K.D. Matheson
Matheson is a knowledgeable and culturally sensitive artist. His artworks reference artefacts, crafting techniques and objects from a huge variety of alternating cultures and historical epochs. His artworks juxtapose futuristic, primordial, otherworldly and surreal qualities in equal measure.
Matheson combines many, often contradictory influences, in order to create a sense of timelessness. He binds them together in singular objects by using archetypes as the structural core of each work. His ceramic and clay sculptures are figurative: portraits, busts or full bodies, and, on occasions, animalistic. Bulls and falcons mix with the knotted brows, curving heads and enchanting, widened eyes of his human characters. Richly textured surfaces and chiselled human features reveal the deep psychological insights and personalities that slumber within his artworks.
In creating figurative artwork, he is continuing an artistic tradition thousands of years old, yet his sculptures have a surreal, dreamlike and futuristic quality. The enigmatic Maron is both archaic and ultramodern, expertly created by Matheson’s skilled hands and unique mind. The blue and grey swirling skin seems to glow and swell, and the textures are moonlike and fascinating. Other sculptures such as Water Bearer and Shaman reference widely used characters in art.
He twists traditional archetypes into new and original forms, and the results are captivating.
The same is true of his animal sculptures.
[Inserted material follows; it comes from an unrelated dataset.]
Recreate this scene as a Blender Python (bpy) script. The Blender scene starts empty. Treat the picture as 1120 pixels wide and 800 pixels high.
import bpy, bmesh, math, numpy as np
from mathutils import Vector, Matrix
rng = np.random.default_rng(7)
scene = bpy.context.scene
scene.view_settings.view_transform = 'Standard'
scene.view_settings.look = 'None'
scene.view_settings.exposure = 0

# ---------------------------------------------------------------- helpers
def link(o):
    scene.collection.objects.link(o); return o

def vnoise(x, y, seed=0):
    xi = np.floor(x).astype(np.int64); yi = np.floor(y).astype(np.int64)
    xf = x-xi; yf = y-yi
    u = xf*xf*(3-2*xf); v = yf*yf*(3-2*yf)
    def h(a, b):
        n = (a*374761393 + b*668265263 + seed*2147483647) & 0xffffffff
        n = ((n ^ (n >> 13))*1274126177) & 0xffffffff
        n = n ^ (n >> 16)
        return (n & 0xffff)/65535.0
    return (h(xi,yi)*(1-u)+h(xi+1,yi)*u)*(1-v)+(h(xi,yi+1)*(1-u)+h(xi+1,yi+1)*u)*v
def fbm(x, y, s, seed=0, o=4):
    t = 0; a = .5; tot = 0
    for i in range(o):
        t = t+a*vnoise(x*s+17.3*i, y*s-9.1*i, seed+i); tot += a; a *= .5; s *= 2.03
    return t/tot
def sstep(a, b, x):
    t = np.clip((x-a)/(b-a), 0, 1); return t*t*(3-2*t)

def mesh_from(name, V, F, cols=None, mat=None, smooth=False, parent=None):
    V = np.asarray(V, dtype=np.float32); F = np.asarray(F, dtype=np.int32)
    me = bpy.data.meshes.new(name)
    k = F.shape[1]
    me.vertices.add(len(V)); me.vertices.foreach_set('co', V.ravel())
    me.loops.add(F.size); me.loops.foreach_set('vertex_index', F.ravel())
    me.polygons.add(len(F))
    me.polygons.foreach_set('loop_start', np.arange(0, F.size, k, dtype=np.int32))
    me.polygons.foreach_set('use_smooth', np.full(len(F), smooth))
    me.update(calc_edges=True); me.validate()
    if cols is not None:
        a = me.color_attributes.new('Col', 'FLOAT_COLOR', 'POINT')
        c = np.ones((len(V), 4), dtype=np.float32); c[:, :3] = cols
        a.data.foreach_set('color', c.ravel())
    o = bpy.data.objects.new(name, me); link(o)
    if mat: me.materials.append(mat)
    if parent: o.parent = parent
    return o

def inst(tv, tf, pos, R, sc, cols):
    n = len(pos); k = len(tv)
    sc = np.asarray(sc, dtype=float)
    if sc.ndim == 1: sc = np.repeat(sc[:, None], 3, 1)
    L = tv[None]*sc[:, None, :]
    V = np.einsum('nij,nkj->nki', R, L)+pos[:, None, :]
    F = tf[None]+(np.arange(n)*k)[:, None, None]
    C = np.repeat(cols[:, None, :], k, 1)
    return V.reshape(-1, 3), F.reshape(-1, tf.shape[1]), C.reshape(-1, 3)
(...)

The Bull is an animal that was forever fixed within the canon of Art History (along with the cockerel and the dove) by Pablo Picasso. Again, Matheson remoulds the animalistic and archetypal qualities of this animal in his own special way. He pushes the beast into an upright pose and creates large eyes to open up the creature as an object that can be looked into, and that can, as a result, look right back at us. The sharp tips of the horns are rounded off and turned into hollow forms that invite us inside the sculpture.